На первом представлении «Капитанской дочки» в новорождённом театре «Галактика», несколько странным образом использующим пока и площадку, и весь человеческо-творческий потенциал Московского театра им. Н.В. Гоголя, огромный зал был полон, но это вызывало, скорее, тревожное чувство: подростки – самая непокорная категория зрителей с почти непредсказуемой реакцией. Завоевать такого зрителя – удел совсем немногих спектаклей, тем более созданных по произведениям школьной программы. театру «Галактика» это удалось. В первую очередь, благодаря сценическому решению (постановщик С. Яшин, режиссёры А. Бордуков и В. Сорокин, художник Е. Качелаева), воспринимавшемуся тем убедительнее, что исходило оно из попытки вглядеться в давно минувшее без ёрнического эпатажа, выдаваемого за «современное прочтение», вдуматься во внешне простой, но удивительно ёмкий «добрым молодцам урок» о таких почти забытых ныне вещах, как верность присяге, долг, честь... И зал впитывал в себя удивительную историю, наполовину рассказанную, наполовину сыгранную, о почти своём сверстнике – недоросле Петруше Гринёве, ставшем в конце человеком с твёрдым убеждением невозможности измены даже ради спасения жизни.
Точно найденный образ спектакля – бескрайний российский простор с такими же бесконечными полосатыми верстовыми столбами и шлагбаумами, за которыми теряются деревушки, окружённые бревенчатым забором с чугунной пушкой у ворот. Знаменитая метельная музыка Г. Свиридова дополняет этот образ земли, обдуваемой всеми ветрами, то грозными, вьюжными, то выжидательно замирающими, обнажающими суть людей и событий. Театр предложил зрителю «совместное чтение» пушкинской повести. Возникающие при этом картины воспринимаются как ожившие иллюстрации, и такой сценический ход отнюдь не снижал интереса к действию, а наоборот, позволял зрителям сравнивать своё представление о героях с тем, что предлагал театр: о капитане Миронове (А. Бордуков), «человеке необразованном и простом, но самом честном и добром», Маше (Е. Лапина-Порватова), «благоразумной и чувствительной девушке», Швабрине (А. Сафонов), «невысокого роста, с лицом смуглым и отменно некрасивым, но чрезвычайно живым»…

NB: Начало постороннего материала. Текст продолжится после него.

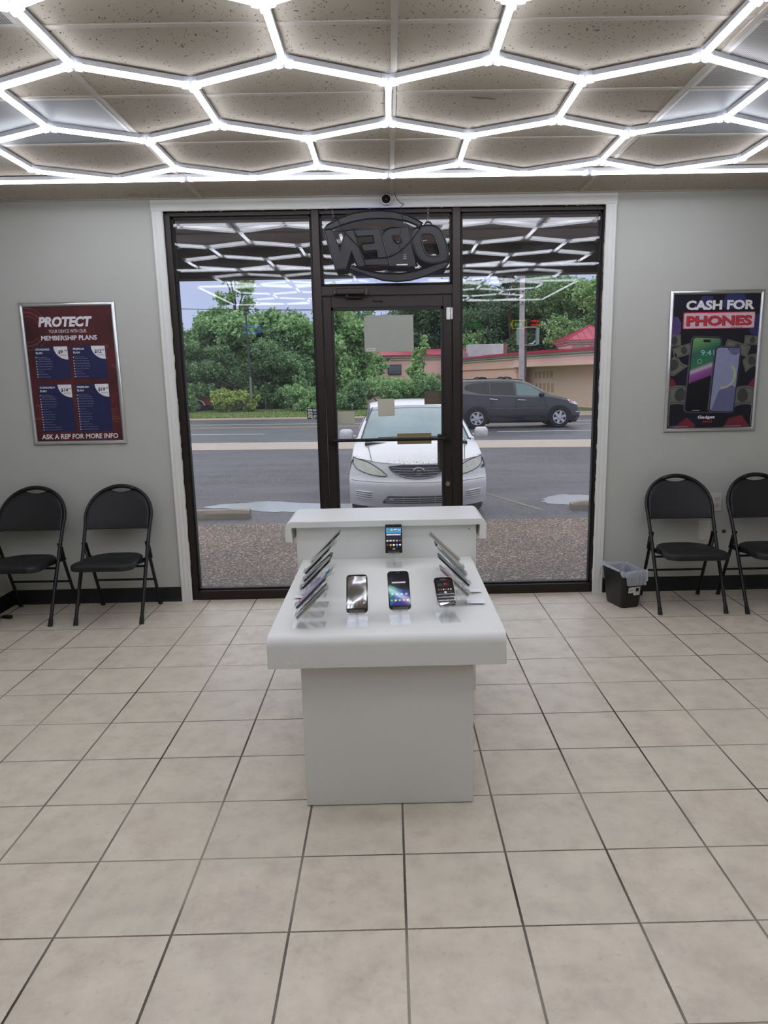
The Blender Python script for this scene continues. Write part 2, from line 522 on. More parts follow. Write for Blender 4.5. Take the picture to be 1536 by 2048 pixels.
mb.build('push_bar', flat('black_bar', '#121010', .4, .4), parent=door, bevel=.003, weld=False)
mb = MB(); mb.cyl((.383, DY0 - .014, .808), (.383, DY0, .808), .017, .019, 20)
lk = mb.build('lock_cylinder', flat('aged_brass', '#8f8672', .35, .9), parent=door)
MB().box(.380, .386, DY0 - .018, DY0 - .013, .797, .822).build('lock_turn', flat('bright_steel', '#cfcac0', .3, .9), parent=lk, bevel=.001)
# bronze pull handle on the street side, seen through the glass
mb = MB(); mb.box(.318, .346, DY1 + .03, DY1 + .042, .90, 1.15); mb.box(.318, .346, DY1 - .01, DY1 + .042, .90, .915); mb.box(.318, .346, DY1 - .01, DY1 + .042, 1.135, 1.15)
mb.box(.344, .350, DY1 - .0, DY1 + .042, .90, 1.15)
mb.build('pull_handle', flat('brown_bronze', '#5b4c38', .4, .6), parent=door, bevel=.002, weld=False)
mb = MB()
for i, (dx, dz, r) in enumerate(((-.02, .003, .006), (-.006, -.003, .007), (.008, .002, .006), (.022, -.001, .008), (.036, .001, .006))):
    mb.ball((.0 + dx - .085, DY0 - .006, 2.047 + dz), r, r * .8, r, 10, 6)
mb.build('latch_hardware', flat('dark_steel', '#3a3532', .4, .8), parent=door)
# ------------------------------------------------------------------ hexagon LED ceiling lights
LED = emitter('led_diffuser', '#f1f3ff', 16.); LED2 = emitter('led_diffuser_rear', '#f1f3ff', 10.5)
HOUS = flat('white_tube_housing', '#c3c5cb', .4)
def joint_mat():
    t = NT('clear_joint_plastic')
    a = t.bsdf((.86, .88, .92, 1), .25, spec=.5)
    tr = t.n('ShaderNodeBsdfTransparent')
    tl = t.n('ShaderNodeBsdfTranslucent'); tl.inputs[0].default_value = (.9, .92, .96, 1)
    m1 = t.n('ShaderNodeMixShader'); m1.inputs[0].default_value = .4
    t.t.links.new(a, m1.inputs[1]); t.t.links.new(tl.outputs[0], m1.inputs[2])
    m = t.n('ShaderNodeMixShader'); m.inputs[0].default_value = .35
    t.t.links.new(m1.outputs[0], m.inputs[1]); t.t.links.new(tr.outputs[0], m.inputs[2])
    return t.end(m.outputs[0])
JOINT = joint_mat()
HZ = H - .0052
def led_tube(name, parent, a, b, gap=.020, led=LED):
    a, b = Vector(a), Vector(b); d = (b - a).normalized(); n = Vector((-d.y, d.x))
    a = a + d * gap; b = b - d * gap
    mb = MB()
    def put(p, t, z): return (p.x + n.x * t, p.y + n.y * t, z)
    hs = [(-.0115, HZ), (-.0125, HZ - .016), (-.0122, HZ - .0185), (.0122, HZ - .0185), (.0125, HZ - .016), (.0115, HZ)]
    mb.rings([[put(a, t, z) for t, z in hs], [put(b, t, z) for t, z in hs]], 0)
    df = [(-.0118, HZ - .019)] + [(-.0118 * cos(pi * k / 6), HZ - .023 - .013 * sin(pi * k / 6)) for k in range(0, 7)] + [(.0118, HZ - .019)]
    mb.rings([[put(a, t, z) for t, z in df], [put(b, t, z) for t, z in df]], 1)
    return mb.build(name, [HOUS, led], parent, smooth=50, weld=False)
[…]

Там, где театр доверял точности и краткости пушкинской прозы, он выигрывал в её сценическом воплощении, но как только пытался «оживлять» эпизоды вставными номерами в виде пляски всех действующих лиц в экспозиции спектакля либо маршировки обитателей крепости, включая и Машу, и Василису Егоровну, и девку Палашку, возникало стойкое ощущение неправды. Но там, где театр находил внешне простое, но выразительное решение эпизода, он выигрывал той тишиной зала, которая дороже иных аплодисментов.
…Летит прямо на нас по степной дороге кибитка, гонит её во всю мочь Петруша Гринёв, чтобы вопреки всем правилам благоразумия спасти милую Машу, а у ног его притулился добрый дядька Савельич (Я. Якобсонс). Барин и крепостной холоп – два русских человека, для которых слова «честь», «долг» являются основой жизни, ненарушимыми ни при каких обстоятельствах.
ОТ РЕДАКЦИИ.
Остаётся уяснить лишь один маленький нюанс: что же это за диковина такая – театр «Галактика»? И почему под его маркой выходит спектакль, по всем формальным признакам являющийся очередной работой Театра им. Гоголя?
Если перед нами пример всего лишь маленькой организационно-экономической «хитрости» на большой сцене, то, возможно, для её осуществления стоило поискать произведение с иным эпиграфом. Впрочем, дай бог, чтобы мы ошибались, и «Галактика», столь уверенно, хотя и несамостоятельно заявившая о себе, предстанет в ближайшем будущем не в образе театра-«дочки», а в виде организма действительно иных сфер.